Hepimizin herhangi bir mal veya hizmet için ödemeye razı olduğu bir bedel vardır. Örneğin sıcak bir yaz günü buz gibi içeceğe 10 TL ödemeye razı olabilirsiniz. Karlı bir İstanbul sabahında kısacık bir yol için boş bir taksiye 20 TL’yi , takımınızın şampiyonluk maçına 100 TL’yi, Pink Floyd’un tekrar bir araya geleceği bir konsere 1000 TL’yi gözünüzü kırpmadan verebilirsiniz.
Sizin tereddüt etmeden ödemeye razı geleceğiniz bu bedelin yanında bir de bu mal ve hizmetler için piyasada kendiliğinden oluşan ödemeniz yeterli tutarlar vardır. Örneğin susuzluğunuzu 50 kuruşa giderebilir, 100 TL ödemeye razı olduğunuz bileti 50 TL’ye satın alma şansına sahip olabilirsiniz. Ödemeye razı olduğunuz bedel ile gerçek piyasa değeri arasındaki farka tüketici artığı denir ve tüketici refahını ölçmek için kullanılabilir. Tüketici artığının en fazla olduğu ürünlerden birisi içme suyudur. Hayatta kalmak için zaruri ihtiyaçlarımızdan içme suyuna çok fazla para ödemeye razı iken,bugün sadece birkaç TL karşılığında içme suyu temin etmek mümkündür.
Toplumsal refahın yüksek olduğu ülkelerde tüketici artığı da yüksektir. Bu cümleyi tersten de okuyabilirsiniz. Devlet, regulatif kurumlarının yaptığı düzenlemelerle piyasının daha rekabetçi hale gelmesini sağlar. Tüketici artığının azalmasına sebep olabilecek birleşme ve satın almaları düzenler, gerekirse engeller. Örneğin Türkiye’de Rekabet Kurulu’nun temel görevi budur. Devletin vergide yaptığı düzenlemeler de ekonomide ve dolayısıyla tüketici artığı üzerinde önemli etkisi olan gelişmelerdir. Tekel konumundaki kurumların amacı ise geliştirdikleri ürün ve servis stratejileri ile tüketici artığını gelir hanelerine yazmaktır.

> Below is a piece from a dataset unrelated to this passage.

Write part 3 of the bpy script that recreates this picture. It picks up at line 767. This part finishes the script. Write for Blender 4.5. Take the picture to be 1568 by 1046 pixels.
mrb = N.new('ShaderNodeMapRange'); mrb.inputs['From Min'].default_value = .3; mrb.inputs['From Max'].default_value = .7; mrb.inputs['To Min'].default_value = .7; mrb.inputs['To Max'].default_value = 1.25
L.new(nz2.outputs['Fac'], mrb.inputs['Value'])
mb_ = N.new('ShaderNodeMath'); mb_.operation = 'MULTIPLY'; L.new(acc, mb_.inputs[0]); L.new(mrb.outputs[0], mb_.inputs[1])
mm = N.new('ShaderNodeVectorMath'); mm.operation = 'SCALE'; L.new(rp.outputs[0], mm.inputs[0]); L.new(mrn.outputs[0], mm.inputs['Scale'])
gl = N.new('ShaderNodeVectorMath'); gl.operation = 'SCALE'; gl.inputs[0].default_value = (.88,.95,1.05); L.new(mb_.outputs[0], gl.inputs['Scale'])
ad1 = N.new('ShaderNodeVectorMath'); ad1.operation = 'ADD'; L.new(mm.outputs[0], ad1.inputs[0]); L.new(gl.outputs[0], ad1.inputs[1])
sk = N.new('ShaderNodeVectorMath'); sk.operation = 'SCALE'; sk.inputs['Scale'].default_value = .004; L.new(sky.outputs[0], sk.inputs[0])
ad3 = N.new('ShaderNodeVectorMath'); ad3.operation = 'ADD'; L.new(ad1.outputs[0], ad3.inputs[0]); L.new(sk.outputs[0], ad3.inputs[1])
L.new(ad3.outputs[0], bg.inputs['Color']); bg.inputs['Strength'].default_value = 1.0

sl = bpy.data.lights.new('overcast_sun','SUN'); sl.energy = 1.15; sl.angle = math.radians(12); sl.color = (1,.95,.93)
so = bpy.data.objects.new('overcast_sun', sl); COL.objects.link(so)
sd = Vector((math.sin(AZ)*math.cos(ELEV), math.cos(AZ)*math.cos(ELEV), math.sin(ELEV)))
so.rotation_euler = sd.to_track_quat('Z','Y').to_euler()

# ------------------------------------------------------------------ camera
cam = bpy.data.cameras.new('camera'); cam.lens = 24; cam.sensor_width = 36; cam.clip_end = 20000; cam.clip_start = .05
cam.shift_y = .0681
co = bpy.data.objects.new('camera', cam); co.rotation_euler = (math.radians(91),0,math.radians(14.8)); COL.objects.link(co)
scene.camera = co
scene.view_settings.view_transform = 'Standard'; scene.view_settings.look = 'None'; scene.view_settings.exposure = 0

Peki ünlü arz-talep eğrisindeki değişiklikler tüketici artığını nasıl etkiler ?
Soldaki grafikte arz sabit iken artan talep resmedilmiştir. Bu grafiğin, antioksidan etkisiyle son yıllarda populeritesi hızla artan narı resmettiğini düşünelim.(Reel piyasada bu durumda narın arzı da artacaktır ama bu örnekte sabit kaldığını düşünebiliriz) Talep eğrisi D1′den D2′ye kaymış ve piyasa fiyatı P1′den P2′ye yükselmiştir. Yeni oluşan dengede tüketicinin ödemeye razı geleceği bedel de yükselmiştir ve tüketici artığında sarı renkli bölge ile mavi renkli bölge arasındaki alan kadar artış olmuştur.
Herhangi bir mal veya hizmetten alınan verginin azaltıldığını düşünelim. Örnek olarak mobil internet iletişiminden alınan verginin 2008 yılında %15′ten %5′e düşmesini düşünebilir. Düşen vergilerle mobil operatorler aynı hizmeti daha düşük ücretlerle sunmuş ve daha düşük fiyatlarla daha fazla data kullanımı mümkün olmuştur. Netice olarak, tüketici artığı sağdaki şekilde sarı renkle gösterilen miktar kadar artmıştır. Diğer bir ifade ile tüketici refahı artmıştır. Ek vergilerle tüketici refahının azalacağı da aşikardır.
Tüketici artığımızın fazla olduğu bir gelecek dileğiyle.